DO THIS
Repeat all of the records verbatim.

[Rows from a 3D scene dataset]
· · · · · · ·

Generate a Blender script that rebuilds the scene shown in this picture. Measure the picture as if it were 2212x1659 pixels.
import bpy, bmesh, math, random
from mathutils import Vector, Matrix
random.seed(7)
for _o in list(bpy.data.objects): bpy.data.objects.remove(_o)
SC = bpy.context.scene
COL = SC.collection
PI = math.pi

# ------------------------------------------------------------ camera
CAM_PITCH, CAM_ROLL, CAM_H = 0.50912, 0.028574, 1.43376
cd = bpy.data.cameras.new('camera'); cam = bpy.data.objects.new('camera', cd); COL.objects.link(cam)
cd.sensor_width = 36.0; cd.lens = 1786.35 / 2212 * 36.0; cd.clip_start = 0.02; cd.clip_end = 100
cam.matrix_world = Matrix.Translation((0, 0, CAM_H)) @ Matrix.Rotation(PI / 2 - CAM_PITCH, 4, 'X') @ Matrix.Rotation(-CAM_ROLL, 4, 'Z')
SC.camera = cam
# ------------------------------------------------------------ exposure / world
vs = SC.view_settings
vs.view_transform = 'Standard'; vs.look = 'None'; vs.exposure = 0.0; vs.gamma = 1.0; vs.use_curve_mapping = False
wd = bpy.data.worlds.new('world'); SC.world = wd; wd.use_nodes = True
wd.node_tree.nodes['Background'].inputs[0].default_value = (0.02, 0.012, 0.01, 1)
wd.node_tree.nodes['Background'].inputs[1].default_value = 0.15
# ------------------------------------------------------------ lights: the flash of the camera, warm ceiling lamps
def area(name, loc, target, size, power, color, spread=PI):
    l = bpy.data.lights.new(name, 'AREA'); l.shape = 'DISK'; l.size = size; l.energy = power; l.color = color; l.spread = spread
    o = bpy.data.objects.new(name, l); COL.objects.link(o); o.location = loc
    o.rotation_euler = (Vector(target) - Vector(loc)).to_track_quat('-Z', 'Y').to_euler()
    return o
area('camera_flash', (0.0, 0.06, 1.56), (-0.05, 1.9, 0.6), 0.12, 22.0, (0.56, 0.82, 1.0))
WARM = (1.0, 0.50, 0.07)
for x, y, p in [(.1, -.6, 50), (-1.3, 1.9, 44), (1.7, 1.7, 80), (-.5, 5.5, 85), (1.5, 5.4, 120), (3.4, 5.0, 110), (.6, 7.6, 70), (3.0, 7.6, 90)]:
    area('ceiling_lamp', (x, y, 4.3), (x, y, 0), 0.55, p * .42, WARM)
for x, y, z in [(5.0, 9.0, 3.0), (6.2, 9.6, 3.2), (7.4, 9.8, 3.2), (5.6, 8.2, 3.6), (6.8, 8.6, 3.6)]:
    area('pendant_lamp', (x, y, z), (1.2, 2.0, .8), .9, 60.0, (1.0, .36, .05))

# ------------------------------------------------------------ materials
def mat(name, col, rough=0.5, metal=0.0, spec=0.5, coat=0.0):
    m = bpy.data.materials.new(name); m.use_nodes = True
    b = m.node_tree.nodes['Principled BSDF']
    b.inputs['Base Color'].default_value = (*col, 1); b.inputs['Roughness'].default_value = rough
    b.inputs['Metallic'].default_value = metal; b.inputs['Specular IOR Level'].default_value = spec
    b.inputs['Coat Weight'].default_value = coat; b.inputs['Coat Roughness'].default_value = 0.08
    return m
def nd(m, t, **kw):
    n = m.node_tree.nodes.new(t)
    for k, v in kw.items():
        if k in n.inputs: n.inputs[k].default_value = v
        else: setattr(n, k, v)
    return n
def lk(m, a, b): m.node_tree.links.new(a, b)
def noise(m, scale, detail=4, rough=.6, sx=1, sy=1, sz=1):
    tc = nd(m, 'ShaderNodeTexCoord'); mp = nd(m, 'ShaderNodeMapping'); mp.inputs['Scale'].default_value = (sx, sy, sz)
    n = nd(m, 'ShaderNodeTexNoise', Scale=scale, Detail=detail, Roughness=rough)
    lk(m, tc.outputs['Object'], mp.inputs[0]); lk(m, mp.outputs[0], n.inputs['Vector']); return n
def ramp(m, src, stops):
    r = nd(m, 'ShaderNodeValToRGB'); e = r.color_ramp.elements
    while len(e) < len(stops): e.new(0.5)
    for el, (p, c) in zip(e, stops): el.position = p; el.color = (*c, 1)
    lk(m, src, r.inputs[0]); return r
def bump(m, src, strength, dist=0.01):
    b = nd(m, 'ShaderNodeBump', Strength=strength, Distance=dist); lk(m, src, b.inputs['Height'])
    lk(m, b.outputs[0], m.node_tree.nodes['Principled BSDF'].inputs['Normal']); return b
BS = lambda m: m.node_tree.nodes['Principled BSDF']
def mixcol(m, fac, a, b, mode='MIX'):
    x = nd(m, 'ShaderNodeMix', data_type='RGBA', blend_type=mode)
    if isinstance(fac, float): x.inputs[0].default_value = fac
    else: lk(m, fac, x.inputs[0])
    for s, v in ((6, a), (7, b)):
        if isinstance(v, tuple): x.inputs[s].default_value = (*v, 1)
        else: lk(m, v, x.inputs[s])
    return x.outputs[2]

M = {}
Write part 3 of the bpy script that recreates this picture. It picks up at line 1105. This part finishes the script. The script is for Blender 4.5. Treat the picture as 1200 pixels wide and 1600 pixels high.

· · · · · · ·

EXERCISE ANSWER
Generate a Blender script that rebuilds the scene shown in this picture. Measure the picture as if it were 2212x1659 pixels.
import bpy, bmesh, math, random
from mathutils import Vector, Matrix
random.seed(7)
for _o in list(bpy.data.objects): bpy.data.objects.remove(_o)
SC = bpy.context.scene
COL = SC.collection
PI = math.pi

# ------------------------------------------------------------ camera
CAM_PITCH, CAM_ROLL, CAM_H = 0.50912, 0.028574, 1.43376
cd = bpy.data.cameras.new('camera'); cam = bpy.data.objects.new('camera', cd); COL.objects.link(cam)
cd.sensor_width = 36.0; cd.lens = 1786.35 / 2212 * 36.0; cd.clip_start = 0.02; cd.clip_end = 100
cam.matrix_world = Matrix.Translation((0, 0, CAM_H)) @ Matrix.Rotation(PI / 2 - CAM_PITCH, 4, 'X') @ Matrix.Rotation(-CAM_ROLL, 4, 'Z')
SC.camera = cam
# ------------------------------------------------------------ exposure / world
vs = SC.view_settings
vs.view_transform = 'Standard'; vs.look = 'None'; vs.exposure = 0.0; vs.gamma = 1.0; vs.use_curve_mapping = False
wd = bpy.data.worlds.new('world'); SC.world = wd; wd.use_nodes = True
wd.node_tree.nodes['Background'].inputs[0].default_value = (0.02, 0.012, 0.01, 1)
wd.node_tree.nodes['Background'].inputs[1].default_value = 0.15
# ------------------------------------------------------------ lights: the flash of the camera, warm ceiling lamps
def area(name, loc, target, size, power, color, spread=PI):
    l = bpy.data.lights.new(name, 'AREA'); l.shape = 'DISK'; l.size = size; l.energy = power; l.color = color; l.spread = spread
    o = bpy.data.objects.new(name, l); COL.objects.link(o); o.location = loc
    o.rotation_euler = (Vector(target) - Vector(loc)).to_track_quat('-Z', 'Y').to_euler()
    return o
area('camera_flash', (0.0, 0.06, 1.56), (-0.05, 1.9, 0.6), 0.12, 22.0, (0.56, 0.82, 1.0))
WARM = (1.0, 0.50, 0.07)
for x, y, p in [(.1, -.6, 50), (-1.3, 1.9, 44), (1.7, 1.7, 80), (-.5, 5.5, 85), (1.5, 5.4, 120), (3.4, 5.0, 110), (.6, 7.6, 70), (3.0, 7.6, 90)]:
    area('ceiling_lamp', (x, y, 4.3), (x, y, 0), 0.55, p * .42, WARM)
for x, y, z in [(5.0, 9.0, 3.0), (6.2, 9.6, 3.2), (7.4, 9.8, 3.2), (5.6, 8.2, 3.6), (6.8, 8.6, 3.6)]:
    area('pendant_lamp', (x, y, z), (1.2, 2.0, .8), .9, 60.0, (1.0, .36, .05))

# ------------------------------------------------------------ materials
def mat(name, col, rough=0.5, metal=0.0, spec=0.5, coat=0.0):
    m = bpy.data.materials.new(name); m.use_nodes = True
    b = m.node_tree.nodes['Principled BSDF']
    b.inputs['Base Color'].default_value = (*col, 1); b.inputs['Roughness'].default_value = rough
    b.inputs['Metallic'].default_value = metal; b.inputs['Specular IOR Level'].default_value = spec
    b.inputs['Coat Weight'].default_value = coat; b.inputs['Coat Roughness'].default_value = 0.08
    return m
def nd(m, t, **kw):
    n = m.node_tree.nodes.new(t)
    for k, v in kw.items():
        if k in n.inputs: n.inputs[k].default_value = v
        else: setattr(n, k, v)
    return n
def lk(m, a, b): m.node_tree.links.new(a, b)
def noise(m, scale, detail=4, rough=.6, sx=1, sy=1, sz=1):
    tc = nd(m, 'ShaderNodeTexCoord'); mp = nd(m, 'ShaderNodeMapping'); mp.inputs['Scale'].default_value = (sx, sy, sz)
    n = nd(m, 'ShaderNodeTexNoise', Scale=scale, Detail=detail, Roughness=rough)
    lk(m, tc.outputs['Object'], mp.inputs[0]); lk(m, mp.outputs[0], n.inputs['Vector']); return n
def ramp(m, src, stops):
    r = nd(m, 'ShaderNodeValToRGB'); e = r.color_ramp.elements
    while len(e) < len(stops): e.new(0.5)
    for el, (p, c) in zip(e, stops): el.position = p; el.color = (*c, 1)
    lk(m, src, r.inputs[0]); return r
def bump(m, src, strength, dist=0.01):
    b = nd(m, 'ShaderNodeBump', Strength=strength, Distance=dist); lk(m, src, b.inputs['Height'])
    lk(m, b.outputs[0], m.node_tree.nodes['Principled BSDF'].inputs['Normal']); return b
BS = lambda m: m.node_tree.nodes['Principled BSDF']
def mixcol(m, fac, a, b, mode='MIX'):
    x = nd(m, 'ShaderNodeMix', data_type='RGBA', blend_type=mode)
    if isinstance(fac, float): x.inputs[0].default_value = fac
    else: lk(m, fac, x.inputs[0])
    for s, v in ((6, a), (7, b)):
        if isinstance(v, tuple): x.inputs[s].default_value = (*v, 1)
        else: lk(m, v, x.inputs[s])
    return x.outputs[2]

M = {}
Write part 3 of the bpy script that recreates this picture. It picks up at line 1105. This part finishes the script. The script is for Blender 4.5. Treat the picture as 1200 pixels wide and 1600 pixels high.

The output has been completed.